### Given material
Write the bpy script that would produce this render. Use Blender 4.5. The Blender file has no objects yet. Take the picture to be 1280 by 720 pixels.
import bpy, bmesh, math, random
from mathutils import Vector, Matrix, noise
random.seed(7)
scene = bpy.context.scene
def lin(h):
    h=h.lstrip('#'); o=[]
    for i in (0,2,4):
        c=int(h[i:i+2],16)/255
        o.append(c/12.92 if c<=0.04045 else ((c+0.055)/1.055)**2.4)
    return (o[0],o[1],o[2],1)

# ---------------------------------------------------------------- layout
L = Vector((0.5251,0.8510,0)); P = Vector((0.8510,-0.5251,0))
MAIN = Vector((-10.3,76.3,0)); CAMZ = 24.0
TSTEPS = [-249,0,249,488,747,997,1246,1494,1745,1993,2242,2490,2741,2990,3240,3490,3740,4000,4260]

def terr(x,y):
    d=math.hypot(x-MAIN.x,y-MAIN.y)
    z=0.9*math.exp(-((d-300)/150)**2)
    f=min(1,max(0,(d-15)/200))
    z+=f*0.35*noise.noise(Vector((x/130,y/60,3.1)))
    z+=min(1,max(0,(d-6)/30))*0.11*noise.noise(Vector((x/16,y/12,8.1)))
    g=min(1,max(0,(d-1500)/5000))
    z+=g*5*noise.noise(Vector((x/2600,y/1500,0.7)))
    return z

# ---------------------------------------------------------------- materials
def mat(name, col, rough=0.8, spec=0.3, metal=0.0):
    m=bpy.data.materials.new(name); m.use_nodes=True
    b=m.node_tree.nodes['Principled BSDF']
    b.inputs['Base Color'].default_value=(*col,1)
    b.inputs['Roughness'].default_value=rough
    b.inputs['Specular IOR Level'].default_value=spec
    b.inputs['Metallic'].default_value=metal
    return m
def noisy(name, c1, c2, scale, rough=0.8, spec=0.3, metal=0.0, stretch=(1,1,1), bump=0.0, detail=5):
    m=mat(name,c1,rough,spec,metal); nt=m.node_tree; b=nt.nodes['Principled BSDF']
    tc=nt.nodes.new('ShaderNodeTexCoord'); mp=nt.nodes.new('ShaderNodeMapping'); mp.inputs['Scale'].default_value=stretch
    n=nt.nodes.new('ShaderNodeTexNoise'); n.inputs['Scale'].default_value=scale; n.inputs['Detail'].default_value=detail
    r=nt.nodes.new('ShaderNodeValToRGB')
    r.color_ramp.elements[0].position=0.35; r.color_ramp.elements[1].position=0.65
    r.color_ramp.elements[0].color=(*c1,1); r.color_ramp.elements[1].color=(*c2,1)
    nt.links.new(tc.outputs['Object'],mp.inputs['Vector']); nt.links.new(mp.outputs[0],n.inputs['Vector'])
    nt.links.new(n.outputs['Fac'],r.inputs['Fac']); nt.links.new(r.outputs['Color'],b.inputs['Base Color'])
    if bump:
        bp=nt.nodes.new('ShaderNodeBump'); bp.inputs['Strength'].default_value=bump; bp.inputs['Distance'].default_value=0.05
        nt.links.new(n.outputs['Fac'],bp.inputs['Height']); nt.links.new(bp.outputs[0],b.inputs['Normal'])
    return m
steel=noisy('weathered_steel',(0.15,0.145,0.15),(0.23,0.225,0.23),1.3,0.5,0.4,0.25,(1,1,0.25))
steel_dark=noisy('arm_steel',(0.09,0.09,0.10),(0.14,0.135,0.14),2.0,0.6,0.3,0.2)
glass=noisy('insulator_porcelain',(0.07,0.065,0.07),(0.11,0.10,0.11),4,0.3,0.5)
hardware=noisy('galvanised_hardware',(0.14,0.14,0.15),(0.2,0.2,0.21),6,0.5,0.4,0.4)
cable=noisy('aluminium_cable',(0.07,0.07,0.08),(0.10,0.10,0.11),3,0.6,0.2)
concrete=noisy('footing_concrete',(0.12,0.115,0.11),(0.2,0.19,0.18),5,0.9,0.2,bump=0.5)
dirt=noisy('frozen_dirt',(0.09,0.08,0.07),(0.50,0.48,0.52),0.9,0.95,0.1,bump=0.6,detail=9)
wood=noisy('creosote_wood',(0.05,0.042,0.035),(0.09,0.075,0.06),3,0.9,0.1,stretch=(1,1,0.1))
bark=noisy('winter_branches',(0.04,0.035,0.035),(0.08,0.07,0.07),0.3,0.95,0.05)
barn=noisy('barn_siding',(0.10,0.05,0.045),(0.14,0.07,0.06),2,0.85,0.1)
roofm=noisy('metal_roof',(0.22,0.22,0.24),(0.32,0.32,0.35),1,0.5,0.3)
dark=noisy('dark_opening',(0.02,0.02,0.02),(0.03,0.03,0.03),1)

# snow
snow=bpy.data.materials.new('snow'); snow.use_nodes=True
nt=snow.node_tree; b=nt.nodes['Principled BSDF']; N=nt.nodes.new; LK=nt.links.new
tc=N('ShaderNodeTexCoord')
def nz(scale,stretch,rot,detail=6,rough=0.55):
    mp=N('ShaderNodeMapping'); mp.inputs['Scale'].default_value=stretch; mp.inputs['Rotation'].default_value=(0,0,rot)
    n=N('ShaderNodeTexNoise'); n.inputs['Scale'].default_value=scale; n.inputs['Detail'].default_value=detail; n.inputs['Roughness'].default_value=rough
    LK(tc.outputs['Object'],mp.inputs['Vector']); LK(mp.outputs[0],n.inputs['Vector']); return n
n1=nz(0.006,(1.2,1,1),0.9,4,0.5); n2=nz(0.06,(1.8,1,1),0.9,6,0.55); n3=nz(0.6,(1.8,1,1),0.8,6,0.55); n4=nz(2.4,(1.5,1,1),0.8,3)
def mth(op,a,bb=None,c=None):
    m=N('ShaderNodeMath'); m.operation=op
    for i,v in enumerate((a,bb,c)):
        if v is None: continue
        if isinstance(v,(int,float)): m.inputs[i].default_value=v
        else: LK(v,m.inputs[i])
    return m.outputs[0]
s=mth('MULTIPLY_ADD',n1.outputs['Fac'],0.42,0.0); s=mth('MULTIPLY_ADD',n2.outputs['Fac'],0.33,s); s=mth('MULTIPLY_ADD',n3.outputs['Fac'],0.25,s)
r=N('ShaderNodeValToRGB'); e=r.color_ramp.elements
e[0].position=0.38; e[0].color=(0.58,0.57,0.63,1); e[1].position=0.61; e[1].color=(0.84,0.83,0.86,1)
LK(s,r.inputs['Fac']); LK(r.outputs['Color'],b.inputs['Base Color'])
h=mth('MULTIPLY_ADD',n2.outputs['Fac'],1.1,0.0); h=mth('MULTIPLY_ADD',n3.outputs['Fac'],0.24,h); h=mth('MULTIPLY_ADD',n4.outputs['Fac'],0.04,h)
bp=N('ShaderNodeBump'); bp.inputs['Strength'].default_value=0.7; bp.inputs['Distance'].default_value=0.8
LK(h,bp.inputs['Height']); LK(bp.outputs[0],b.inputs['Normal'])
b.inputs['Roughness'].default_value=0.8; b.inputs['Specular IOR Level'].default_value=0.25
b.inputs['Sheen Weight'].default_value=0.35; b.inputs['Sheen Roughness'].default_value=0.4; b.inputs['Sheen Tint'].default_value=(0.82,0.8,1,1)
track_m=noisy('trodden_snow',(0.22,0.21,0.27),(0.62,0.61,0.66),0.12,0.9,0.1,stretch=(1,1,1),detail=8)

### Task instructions
Reproduce the listing in full. Keep it exactly as written.

### Exercise output
Write the bpy script that would produce this render. Use Blender 4.5. The Blender file has no objects yet. Take the picture to be 1280 by 720 pixels.
import bpy, bmesh, math, random
from mathutils import Vector, Matrix, noise
random.seed(7)
scene = bpy.context.scene
def lin(h):
    h=h.lstrip('#'); o=[]
    for i in (0,2,4):
        c=int(h[i:i+2],16)/255
        o.append(c/12.92 if c<=0.04045 else ((c+0.055)/1.055)**2.4)
    return (o[0],o[1],o[2],1)

# ---------------------------------------------------------------- layout
L = Vector((0.5251,0.8510,0)); P = Vector((0.8510,-0.5251,0))
MAIN = Vector((-10.3,76.3,0)); CAMZ = 24.0
TSTEPS = [-249,0,249,488,747,997,1246,1494,1745,1993,2242,2490,2741,2990,3240,3490,3740,4000,4260]

def terr(x,y):
    d=math.hypot(x-MAIN.x,y-MAIN.y)
    z=0.9*math.exp(-((d-300)/150)**2)
    f=min(1,max(0,(d-15)/200))
    z+=f*0.35*noise.noise(Vector((x/130,y/60,3.1)))
    z+=min(1,max(0,(d-6)/30))*0.11*noise.noise(Vector((x/16,y/12,8.1)))
    g=min(1,max(0,(d-1500)/5000))
    z+=g*5*noise.noise(Vector((x/2600,y/1500,0.7)))
    return z

# ---------------------------------------------------------------- materials
def mat(name, col, rough=0.8, spec=0.3, metal=0.0):
    m=bpy.data.materials.new(name); m.use_nodes=True
    b=m.node_tree.nodes['Principled BSDF']
    b.inputs['Base Color'].default_value=(*col,1)
    b.inputs['Roughness'].default_value=rough
    b.inputs['Specular IOR Level'].default_value=spec
    b.inputs['Metallic'].default_value=metal
    return m
def noisy(name, c1, c2, scale, rough=0.8, spec=0.3, metal=0.0, stretch=(1,1,1), bump=0.0, detail=5):
    m=mat(name,c1,rough,spec,metal); nt=m.node_tree; b=nt.nodes['Principled BSDF']
    tc=nt.nodes.new('ShaderNodeTexCoord'); mp=nt.nodes.new('ShaderNodeMapping'); mp.inputs['Scale'].default_value=stretch
    n=nt.nodes.new('ShaderNodeTexNoise'); n.inputs['Scale'].default_value=scale; n.inputs['Detail'].default_value=detail
    r=nt.nodes.new('ShaderNodeValToRGB')
    r.color_ramp.elements[0].position=0.35; r.color_ramp.elements[1].position=0.65
    r.color_ramp.elements[0].color=(*c1,1); r.color_ramp.elements[1].color=(*c2,1)
    nt.links.new(tc.outputs['Object'],mp.inputs['Vector']); nt.links.new(mp.outputs[0],n.inputs['Vector'])
    nt.links.new(n.outputs['Fac'],r.inputs['Fac']); nt.links.new(r.outputs['Color'],b.inputs['Base Color'])
    if bump:
        bp=nt.nodes.new('ShaderNodeBump'); bp.inputs['Strength'].default_value=bump; bp.inputs['Distance'].default_value=0.05
        nt.links.new(n.outputs['Fac'],bp.inputs['Height']); nt.links.new(bp.outputs[0],b.inputs['Normal'])
    return m
steel=noisy('weathered_steel',(0.15,0.145,0.15),(0.23,0.225,0.23),1.3,0.5,0.4,0.25,(1,1,0.25))
steel_dark=noisy('arm_steel',(0.09,0.09,0.10),(0.14,0.135,0.14),2.0,0.6,0.3,0.2)
glass=noisy('insulator_porcelain',(0.07,0.065,0.07),(0.11,0.10,0.11),4,0.3,0.5)
hardware=noisy('galvanised_hardware',(0.14,0.14,0.15),(0.2,0.2,0.21),6,0.5,0.4,0.4)
cable=noisy('aluminium_cable',(0.07,0.07,0.08),(0.10,0.10,0.11),3,0.6,0.2)
concrete=noisy('footing_concrete',(0.12,0.115,0.11),(0.2,0.19,0.18),5,0.9,0.2,bump=0.5)
dirt=noisy('frozen_dirt',(0.09,0.08,0.07),(0.50,0.48,0.52),0.9,0.95,0.1,bump=0.6,detail=9)
wood=noisy('creosote_wood',(0.05,0.042,0.035),(0.09,0.075,0.06),3,0.9,0.1,stretch=(1,1,0.1))
bark=noisy('winter_branches',(0.04,0.035,0.035),(0.08,0.07,0.07),0.3,0.95,0.05)
barn=noisy('barn_siding',(0.10,0.05,0.045),(0.14,0.07,0.06),2,0.85,0.1)
roofm=noisy('metal_roof',(0.22,0.22,0.24),(0.32,0.32,0.35),1,0.5,0.3)
dark=noisy('dark_opening',(0.02,0.02,0.02),(0.03,0.03,0.03),1)

# snow
snow=bpy.data.materials.new('snow'); snow.use_nodes=True
nt=snow.node_tree; b=nt.nodes['Principled BSDF']; N=nt.nodes.new; LK=nt.links.new
tc=N('ShaderNodeTexCoord')
def nz(scale,stretch,rot,detail=6,rough=0.55):
    mp=N('ShaderNodeMapping'); mp.inputs['Scale'].default_value=stretch; mp.inputs['Rotation'].default_value=(0,0,rot)
    n=N('ShaderNodeTexNoise'); n.inputs['Scale'].default_value=scale; n.inputs['Detail'].default_value=detail; n.inputs['Roughness'].default_value=rough
    LK(tc.outputs['Object'],mp.inputs['Vector']); LK(mp.outputs[0],n.inputs['Vector']); return n
n1=nz(0.006,(1.2,1,1),0.9,4,0.5); n2=nz(0.06,(1.8,1,1),0.9,6,0.55); n3=nz(0.6,(1.8,1,1),0.8,6,0.55); n4=nz(2.4,(1.5,1,1),0.8,3)
def mth(op,a,bb=None,c=None):
    m=N('ShaderNodeMath'); m.operation=op
    for i,v in enumerate((a,bb,c)):
        if v is None: continue
        if isinstance(v,(int,float)): m.inputs[i].default_value=v
        else: LK(v,m.inputs[i])
    return m.outputs[0]
s=mth('MULTIPLY_ADD',n1.outputs['Fac'],0.42,0.0); s=mth('MULTIPLY_ADD',n2.outputs['Fac'],0.33,s); s=mth('MULTIPLY_ADD',n3.outputs['Fac'],0.25,s)
r=N('ShaderNodeValToRGB'); e=r.color_ramp.elements
e[0].position=0.38; e[0].color=(0.58,0.57,0.63,1); e[1].position=0.61; e[1].color=(0.84,0.83,0.86,1)
LK(s,r.inputs['Fac']); LK(r.outputs['Color'],b.inputs['Base Color'])
h=mth('MULTIPLY_ADD',n2.outputs['Fac'],1.1,0.0); h=mth('MULTIPLY_ADD',n3.outputs['Fac'],0.24,h); h=mth('MULTIPLY_ADD',n4.outputs['Fac'],0.04,h)
bp=N('ShaderNodeBump'); bp.inputs['Strength'].default_value=0.7; bp.inputs['Distance'].default_value=0.8
LK(h,bp.inputs['Height']); LK(bp.outputs[0],b.inputs['Normal'])
b.inputs['Roughness'].default_value=0.8; b.inputs['Specular IOR Level'].default_value=0.25
b.inputs['Sheen Weight'].default_value=0.35; b.inputs['Sheen Roughness'].default_value=0.4; b.inputs['Sheen Tint'].default_value=(0.82,0.8,1,1)
track_m=noisy('trodden_snow',(0.22,0.21,0.27),(0.62,0.61,0.66),0.12,0.9,0.1,stretch=(1,1,1),detail=8)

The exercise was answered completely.